Wirklich Sport betreiben kann doch nur der, der selbst Kapitalist ist oder einen Kapitalisten zum Freund hat. Nun sind wir aber weder Kapitalisten, noch haben wir Kapitalisten zu Freunden. Welch edler Kapitalist würde uns die Reise nach Davos zahlen, damit wir dort Wintersport betreiben können?

Und erreichen wir durch Sport wirklich völlige Harmonie des Körpers und des Geistes, das Ziel des Arbeiterturnvereines? Wir brauchen uns nur die Sportler anzusehen. Die geübten Muskeln sind über­mäßig entwickelt, während eine Reihe anderer Muskeln verkümmert. Wir alle kennen den knolligen Bizeps eines Athleten, die übermäßig, entwickelten Wadenmuskel eines Fußballers, den schwachen Oberkörper eines Läufers ec.

Auch für den Geist schafft der Sport keine Ausgeglichenheit. Geradezu geisttötend wirkt einseitig betriebener Sport. Was wir Proletarier brauchen, was vor allem wir Frauen brauchen und was auch für die Masse erreichbar ist, ist das richtige Gefühl für unseren Körper; wir müssen den Trieb, unseren Körper zu achten, zu schätzen, zu schonen, zu bilden, entwickeln. Wir müssen wissen, daß unser Körper immer da ist, und nicht nur an ihn denken, wenn er sich durch Schmerzen unangenehm bemerkbar macht.

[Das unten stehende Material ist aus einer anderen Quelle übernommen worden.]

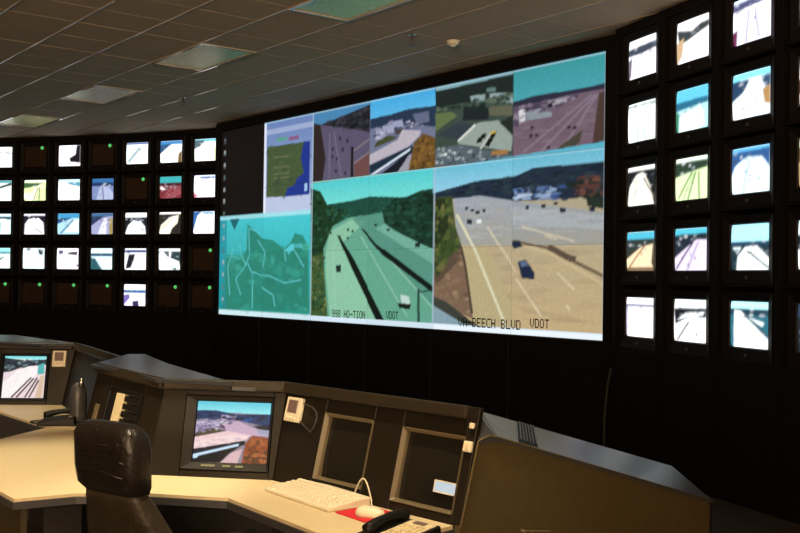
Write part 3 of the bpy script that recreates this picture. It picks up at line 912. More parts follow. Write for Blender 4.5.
FAR = {  # (row, column): (description, picture)
 (0, 0): ('blank pale picture', road('f4f8fa', None, 0, ('8a949c', [(.4, .25), (1, .3), (1, .36), (.4, .3)]), ('dfe8ee', R(0, .6, .5, .9)))),
 (0, 2): ('white picture with black corner', road('f8f4fc', None, 0, ('18141c', [(1, 0), (.82, 0), (.78, .45), (.5, .62), (.55, .8), (1, .85)]), ('4a4458', [(.35, .95), (.5, .8), (.6, .95)]), ('f8f4fc', R(.3, 1, .88, 1)))),
 (0, 4): ('white road and one grey stripe', road('f4fafa', '30508a', .1, ('8fa4a8', [(.05, .85), (.6, .22), (.7, .3), (.15, .95)]))),
 (0, 5): ('white road, blue strip, brown corner', road('fbfdfb', '3a7ab0', .18, ('284a70', [(0, .18), (.55, .15), (.3, .35), (0, .6)]), ('c8d4cc', [(.1, .8), (.5, .3), (.55, .35), (.2, .9)]), ('6a5430', [(1, .45), (.85, .6), (.8, 1), (1, 1)]))),
 (0, 6): ('white picture and teal grey corner', road('fafcf6', '6ab8c4', .14, ('4a5c64', [(0, .05), (.5, .08), (.25, .35), (0, .45)]), ('dfe8b0', R(.92, 1, .4, 1)))),
 (1, 0): ('pale green road and dark hedge', road('e6f6ea', '3f8f96', .14, ('20302c', [(.2, .38), (1, .12), (1, .25), (.3, .45)]))),
 (1, 1): ('lime green lanes', road('cfe0a0', 'dfeed8', .12, ('3a5a34', [(0, .14), (.9, .16), (.6, .3), (0, .4)]), ('eef4d0', [(.1, 1), (.6, .3), (.75, .3), (.5, 1)]), ('5a6a38', [(.45, .98), (.66, .35)]), ('5a6a38', [(.7, .98), (.72, .35)]), ('f2f6e0', R(0, .35, .65, .9)))),
 (1, 2): ('white field under pale teal sky', road('f0f4f4', 'b8e4ea', .12, ('4a8ea0', [(.3, .14), (1, .14), (1, .34), (.7, .3)]))),
 (1, 3): ('slate blue road', road('6a78a0', '2c5c8c', .2, ('1c2c50', R(0, 1, .2, .36)), ('98a0bc', [(.2, 1), (.4, .38), (.75, .38), (1, .7), (1, 1)]), ('4a5478', [(.55, .98), (.5, .4)]))),
 (1, 5): ('red road under teal sky', road('66282e', '34969a', .3, ('3a181e', R(0, 1, .3, .42)), ('86424a', [(.1, 1), (.55, .45), (.95, .45), (1, .8), (.6, 1)]), ('f0d8d8', [(0, .5), (.12, .46), (.3, .6), (.1, .62)]), ('6a2028', [(.2, .95), (.8, .5)]))),
 (1, 6): ('pinkish white glare and red corner', road('fbf2f6', 'd4e0f0', .08, ('40609c', R(.3, .95, .08, .16)), ('c06070', [(0, .75), (.2, .95), (0, 1)]), ('c0a0a8', [(.5, .6), (.65, .52), (.68, .6)]), ('a89098', [(.55, .72), (.65, .66), (.65, .74)]))),
 (2, 0): ('pale teal road', road('d4eef0', 'c8ecf0', .14, ('284048', R(0, 1, .14, .26)), ('7898a0', [(.5, .95), (.55, .4)]))),
 (2, 1): ('white mound on black', road('181420', 'dcdce8', .1, ('faf6fa', [(.05, 1), (.08, .5), (.25, .26), (.7, .22), (.92, .45), (.95, 1)]), ('2a2430', [(.55, .7), (.9, .95)]))),
 (2, 2): ('light blue lanes and dark diagonal', road('9cc4d8', '3a88b4', .22, ('204870', [(0, .22), (.7, .22), (0, .5)]), ('d4eaf0', [(.35, .9), (.8, .3), (1, .3), (1, .9)]), ('183858', [(.15, .95), (.75, .3)]))),
 (2, 3): ('grey violet road and ochre edge', road('8e90b0', '3a5c80', .16, ('24304c', [(0, .16), (.6, .16), (0, .6)]), ('c8c8dc', [(.3, 1), (.6, .25), (.75, .25), (.7, 1)]), ('8a7a4c', R(.84, 1, .25, 1)))),
 (2, 4): ('white road in dark trees, pale sky', road('1c1c24', 'f2f6fa', .22, ('f4f6f8', [(0, 1), (.15, .6), (.4, .36), (.7, .36), (.92, .65), (.95, 1)]), ('5a6068', R(.45, .75, .22, .4)), ('404048', [(.8, .72), (.86, .85)]))),
 (2, 5): ('cream curved road in dark trees', road('26221e', 'f4f6f0', .1, ('f4ecd4', [(0, 1), (.1, .6), (.5, .25), (.9, .15), (.85, .5), (.6, .75), (.5, 1)]), ('b0a080', [(.1, .8), (.6, .3)]))),
 (2, 6): ('blown white field and blue corner', road('fafafc', None, 0, ('2c5c94', [(0, 0), (.45, 0), (.2, .2), (0, .9)]), ('6aa0c8', [(.3, 0), (.95, .04), (.9, .14), (.5, .12)]))),
 (3, 0): ('pale aqua view, dark notch', road('d8f0ec', '8ecad0', .22, ('4a8a90', R(0, 1, .2, .3)), ('28484c', [(.3, .6), (.75, .4), (.7, .5), (.3, .72)]))),
 (3, 1): ('pale aqua fields, dark tree top', road('dcf0ee', None, 0, ('3a4a50', [(.2, 0), (.45, .02), (.3, .14), (.15, .12)]), ('2c3a44', [(.7, .05), (.95, .1), (.9, .35), (.75, .3)]), ('b0d4d4', [(.3, .5), (.9, .8)]))),
 (3, 2): ('pinkish white road, dark vehicle', road('f6eef4', 'f4eef8', .1, ('48486c', R(.08, .3, .12, .26)), ('2c2c3c', [(.5, .2), (.95, .16), (.92, .34), (.55, .3)]), ('383848', [(.85, .8), (1, .75), (1, .9)]))),
 (3, 3): ('aqua road under a dark bridge', road('cfeaee', 'd8f4f8', .24, ('244a60', R(0, 1, .24, .38)), ('285058', [(0, .4), (.2, .45), (.55, 1), (0, 1)]))),
 (3, 4): ('white road and dark tree branch', road('f6f0f4', 'e8ecf4', .08, ('243c70', R(0, 1, .08, .2)), ('1c1c24', [(.05, .95), (.2, .3), (.5, .25), (.45, .55), (.3, .9)]))),
 (3, 5): ('white ramp crossing dark verge', road('2c3c40', 'ecf4f4', .14, ('f2faf6', [(.05, 1), (.02, .2), (.2, .15), (.45, .4), (.95, .6), (1, .95)]), ('eef4f4', R(.5, .58, .1, .4)), ('587070', [(.6, .9), (.85, .85), (.8, 1)]))),
 (4, 4): ('white violet scene, dark bridge band', road('f0eefc', 'f4f8fc', .26, ('3a6090', R(0, 1, .26, .4)), ('6c5ca0', [(0, .5), (.25, .45), (.3, .62), (0, .95)]), ('30284c', [(.4, .78), (.68, .74), (.7, 1), (.42, 1)]), ('c8c0e8', [(.7, .55), (1, .5), (1, .62)]))),
}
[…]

Wir werden ordentlich gehen lernen, daß wir unsere dreißig Kilometer im Tag ohne Mühe zurück­legen können: wir werden springen lernen, damit wir über eine Hecke oder einen Zaun springen können: wir werden schwimmen lernen, damit wir uns auch im Wasser bewegen können: wir werden eislaufen, damit wir uns auf glatter Fläche bewegen lernen; wir werden klettern lernen, damit wir den Gipfel eines Berges erklimmen können: wir werden tanzen lernen, damit wir die Musik wirklich erleben und was wir erleben, durch und in Bewegungen ausdrücken lernen. Wir werden auch lernen, wie wir uns gesund kleiden und aufs beste ernähren, Aber all das werden wir mit Maß betreiben und immer zu passender Zeit. Wir werden und wollen alle Muskeln üben, keinen zu viel, keinen zu wenig. „Harmonie in allem!“ soll unsere Losung sein.

In: Arbeiter-Zeitung, 8.2.1925, S. 11.